Goal of the exercise
Repeat the data below exactly, dropping any pictures it holds.

[start Information supplied]

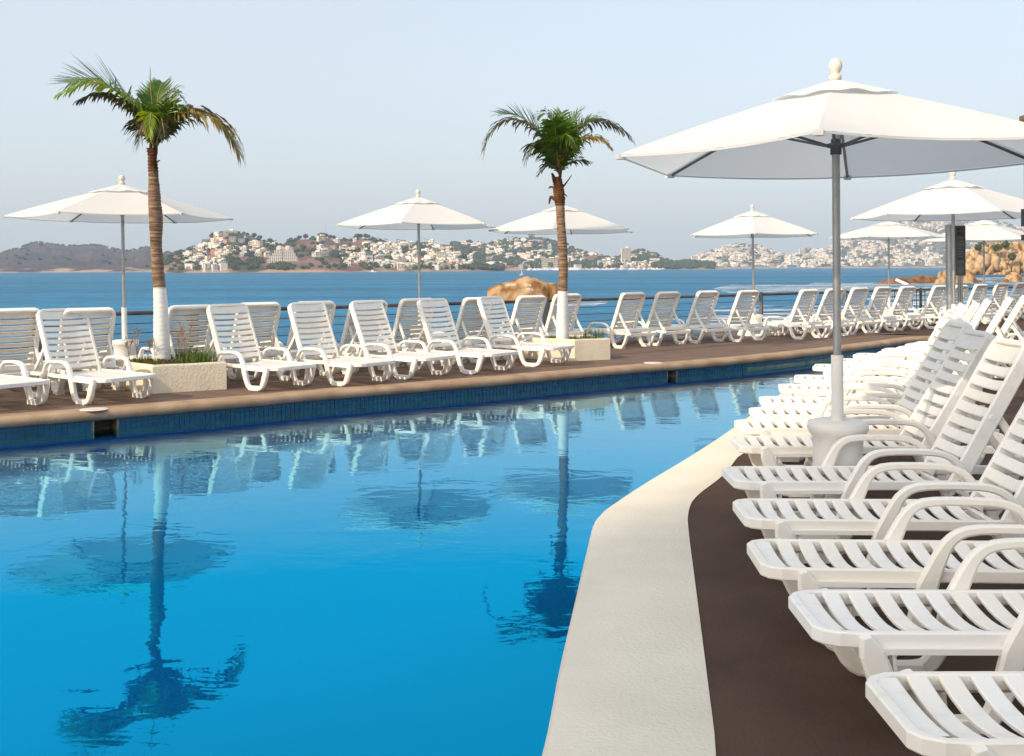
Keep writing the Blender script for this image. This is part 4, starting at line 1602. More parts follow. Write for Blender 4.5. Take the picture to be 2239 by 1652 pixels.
for i, (prof, D, dep, mn, by, am, lab) in enumerate((
        ([(1906, 621), (1918, 617), (1935, 612), (1950, 612), (1956, 619)], 300, 2.0, 'rock_brown', 622, 0.5, 'low brown rock at the left tip of the reef'),
        ([(1930, 622), (1940, 612), (1952, 609), (1962, 606), (1972, 608), (1984, 614), (1992, 622)], 296, 2.5, 'rock_brown', 622, 0.6, 'brown reef rock beside the pale leaning slab'),
        ([(1966, 622), (1972, 609), (1978, 605), (1990, 607), (2002, 612), (2012, 622)], 300, 3.0, 'rock_brown', 622, 0.7, 'rounded brown reef rock right of the pale slab'),
        ([(1990, 622), (1996, 606), (2006, 602), (2016, 604), (2030, 604), (2042, 605), (2050, 610), (2060, 622)], 304, 3.5, 'rock_brown', 622, 0.8, 'high rough brown rock in the middle of the reef'),
        ([(2040, 622), (2050, 610), (2058, 604), (2066, 606), (2074, 622)], 298, 2.5, 'rock', 622, 0.6, 'ochre reef rock left of the notice board'),
        ([(2052, 622), (2055, 600), (2058, 593), (2066, 589), (2074, 590), (2084, 596), (2090, 622)], 308, 4.0, 'rock', 622, 0.5, 'tall rounded ochre boulder left of the notice board'),
        ([(2082, 622), (2088, 596), (2098, 586), (2110, 587), (2120, 595), (2126, 606), (2134, 614), (2138, 622)], 306, 5.0, 'rock', 622, 0.5, 'large ochre boulder behind the notice board'),
        ([(2126, 619), (2130, 613), (2136, 610), (2142, 613), (2146, 619)], 312, 1.5, 'rock', 620, 0.3, 'small ochre rock right of the notice board'),
        ([(2170, 617), (2174, 614), (2182, 613), (2190, 617)], 320, 1.2, 'rock_brown', 618, 0.2, 'small flat rock left of the pointed sea rock'),
        ([(2184, 618), (2190, 612), (2200, 610), (2208, 618)], 318, 1.6, 'rock_brown', 618, 0.3, 'low brown rock at the foot of the pointed sea rock'),
        ([(2196, 618), (2200, 606), (2207, 599), (2213, 595), (2219, 596), (2226, 600), (2229, 608), (2231, 618)], 322, 3.0, 'rock', 618, 0.5, 'pointed ochre rock standing alone in the sea at the right'))):
    me, c = rock_mesh('sea_rock', prof, D, dep, M[mn], 11 + i, by, amp=am, freq=0.35, nx=36, na=18)
    tag(link('sea_rock', me, None, c), lab, 'rock', 'rocks of the reef and around it')
b = MB()
pA, pB = at(1958, 611, 290), at(1984, 622, 286)
d = (pB - pA)
b.sweep([Vector((0, 0, 0)), d * 0.5, d], 1.4, 0.7, Vector((0.25, 0.95, 0)).normalized(), 0.3)
tag(b.build('stone_slab', M['white_paint'], None, pA), 'long pale slab leaning across the brown reef rocks', 'slab')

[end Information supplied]

Finished task
Keep writing the Blender script for this image. This is part 4, starting at line 1602. More parts follow. Write for Blender 4.5. Take the picture to be 2239 by 1652 pixels.
for i, (prof, D, dep, mn, by, am, lab) in enumerate((
        ([(1906, 621), (1918, 617), (1935, 612), (1950, 612), (1956, 619)], 300, 2.0, 'rock_brown', 622, 0.5, 'low brown rock at the left tip of the reef'),
        ([(1930, 622), (1940, 612), (1952, 609), (1962, 606), (1972, 608), (1984, 614), (1992, 622)], 296, 2.5, 'rock_brown', 622, 0.6, 'brown reef rock beside the pale leaning slab'),
        ([(1966, 622), (1972, 609), (1978, 605), (1990, 607), (2002, 612), (2012, 622)], 300, 3.0, 'rock_brown', 622, 0.7, 'rounded brown reef rock right of the pale slab'),
        ([(1990, 622), (1996, 606), (2006, 602), (2016, 604), (2030, 604), (2042, 605), (2050, 610), (2060, 622)], 304, 3.5, 'rock_brown', 622, 0.8, 'high rough brown rock in the middle of the reef'),
        ([(2040, 622), (2050, 610), (2058, 604), (2066, 606), (2074, 622)], 298, 2.5, 'rock', 622, 0.6, 'ochre reef rock left of the notice board'),
        ([(2052, 622), (2055, 600), (2058, 593), (2066, 589), (2074, 590), (2084, 596), (2090, 622)], 308, 4.0, 'rock', 622, 0.5, 'tall rounded ochre boulder left of the notice board'),
        ([(2082, 622), (2088, 596), (2098, 586), (2110, 587), (2120, 595), (2126, 606), (2134, 614), (2138, 622)], 306, 5.0, 'rock', 622, 0.5, 'large ochre boulder behind the notice board'),
        ([(2126, 619), (2130, 613), (2136, 610), (2142, 613), (2146, 619)], 312, 1.5, 'rock', 620, 0.3, 'small ochre rock right of the notice board'),
        ([(2170, 617), (2174, 614), (2182, 613), (2190, 617)], 320, 1.2, 'rock_brown', 618, 0.2, 'small flat rock left of the pointed sea rock'),
        ([(2184, 618), (2190, 612), (2200, 610), (2208, 618)], 318, 1.6, 'rock_brown', 618, 0.3, 'low brown rock at the foot of the pointed sea rock'),
        ([(2196, 618), (2200, 606), (2207, 599), (2213, 595), (2219, 596), (2226, 600), (2229, 608), (2231, 618)], 322, 3.0, 'rock', 618, 0.5, 'pointed ochre rock standing alone in the sea at the right'))):
    me, c = rock_mesh('sea_rock', prof, D, dep, M[mn], 11 + i, by, amp=am, freq=0.35, nx=36, na=18)
    tag(link('sea_rock', me, None, c), lab, 'rock', 'rocks of the reef and around it')
b = MB()
pA, pB = at(1958, 611, 290), at(1984, 622, 286)
d = (pB - pA)
b.sweep([Vector((0, 0, 0)), d * 0.5, d], 1.4, 0.7, Vector((0.25, 0.95, 0)).normalized(), 0.3)
tag(b.build('stone_slab', M['white_paint'], None, pA), 'long pale slab leaning across the brown reef rocks', 'slab')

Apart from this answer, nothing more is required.